The organ was shown off in a technically fluent and musically sensitive recital by Jeremy Filsell. We heard an unusual programme of works by York Bowen, Dom Sebastian Wolff, Pierre Cochereau (two transcribed improvisations, one completed only a week previously) and Widor. My companion, a devotee of the baroque and classical idioms, writhed in anguish throughout this feast of late- and post-romantic chromaticism.

It was fun to watch a Compton 1930s luminous console at work; inclined jambs contain stop-shaped push-buttons which light up when the stop is on. With the sliderless chests this means that the combination action is practically silent in operation, a boon for broadcasting.
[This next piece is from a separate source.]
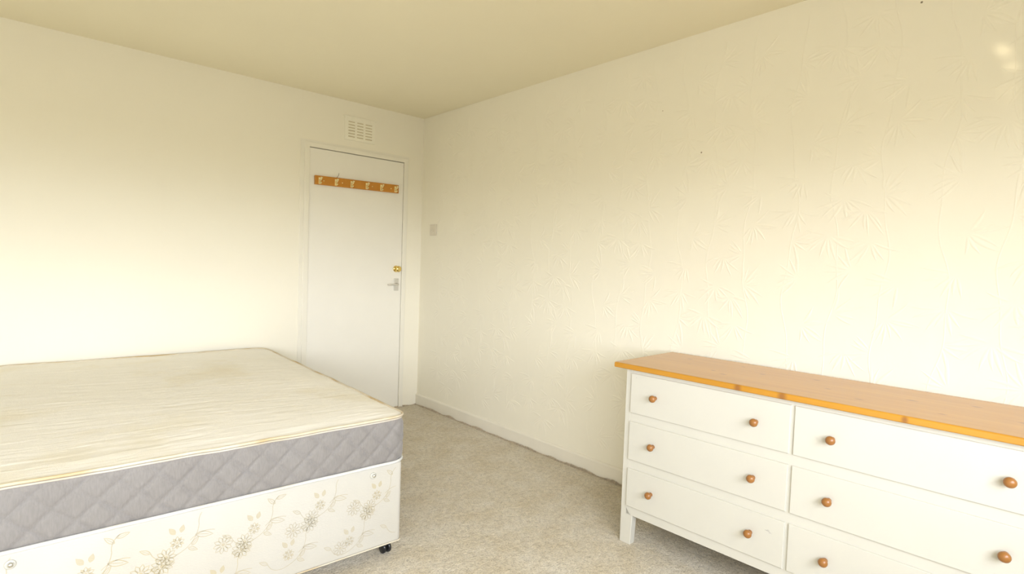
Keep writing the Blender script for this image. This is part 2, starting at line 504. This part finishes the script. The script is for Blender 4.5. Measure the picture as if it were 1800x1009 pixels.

A rapid series of piston changes produces a display like Christmas lights in a shop window.

The organ speaks with great clarity and vigour. Every voice is effectively at the front of the chamber as there are separate windchests for each rank, mounted one above the other and side-by-side like shelves on a wall. Acoustically the hall is practically dead which adds to the immediate effect of the instrument. On these terms it compares extremely well with other installations which lack the blending and mellowing effects of reverberation. There is nothing crude about the effect, and the sheer quality of Compton's voicing prevails. The diapasons are mellow and round, building up surprisingly bright choruses with ample mixture-work. There is little of the dreaded 'flat' chorus effect so familiar in some extension organs. The string celestes (complete with 16ft. and 4ft. octaves) are luxuriant, while the flutes include some of the most airy, entrancing sounds I have experienced. The chorus reeds are scarlet in tone and the big pedal basses very substantial. The large effects - complete with trombas, tubas and 32ft. reed - are notable for their combination of grandeur and clarity, while their variety is increased manifold by the complete enclosure of the Great.

After richly deserved and prolonged applause for Jeremy Filsell's programme, it was 'open console'. I had a few minutes to explore some of the smaller effects, including the beautifully muted timbre of the (French) Horn, and the intriguing 'synthetic reeds' made from pure-toned flute mutations. Then it was time to catch the train back to the south coast.

As we emerged into the night from Broadcasting House I turned back for a final glimpse of its lofty floodlit facade, with the spire of All Souls church nestling in its shadow; a memorable end to an unusually interesting day.